Ein Aspekt, der die nichtstaatliche Frauenbewegung der DDR in ihrer Entwicklung wesentlich bestimmte, war die drohende und tatsächliche Überwachung und Verfolgung durch das Ministerium für Staatssicherheit (MfS). Zu den bekanntesten Repressionen gegen informelle Frauen-/Lesbengruppen und einzelne Frauen gehört der am 12. Juni 1985 eröffnete Zentrale Operative Vorgang „Wespen“ gegen die Gruppe Frauen für den Frieden. Ziel war es, alle Frauenfriedensgruppen in der DDR zu „bearbeiten“ und zu „zersetzen“. Die Stasi infiltrierte die Frauen für den Frieden mit Inoffiziellen Mitarbeiterinnen (IM), die Informationen über die dort aktiven Frauen sammeln und durch verdeckte, gezielte Störmaßnahmen die Gruppenarbeit beeinträchtigen sollten.
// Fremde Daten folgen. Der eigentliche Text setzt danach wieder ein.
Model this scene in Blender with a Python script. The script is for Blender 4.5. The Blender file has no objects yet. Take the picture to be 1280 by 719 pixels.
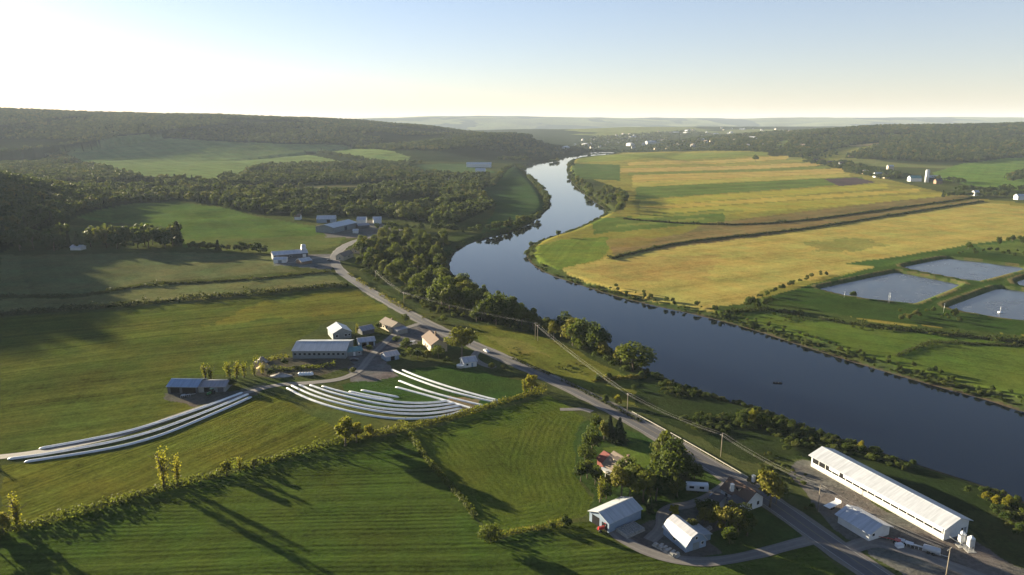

Zu den weiteren Überwachungs- und Einschüchterungsmaßnahmen zählten das Abhören und Durchsuchen von Wohnungen, die Postkontrolle, das Vorladen in die MfS-Dienststellen, das Streuen von Gerüchten über mögliche IMs in der Gruppe und Verhaftungen.
Auch 30 Jahre nach dem Fall der Mauer ist noch immer zu wenig über Frauen bekannt, die sich einzeln oder in Gruppen mit hohem persönlichem Risiko für Gleichberechtigung und Vielfalt innerhalb der DDR einsetzten. Hier eröffnet sich weiterhin ein wichtiges Forschungsfeld: Denn auch für aktuelle Auseinandersetzungen um eine freie und gerechte Gesellschaft lohnt der Blick in die frauenbewegte Geschichte.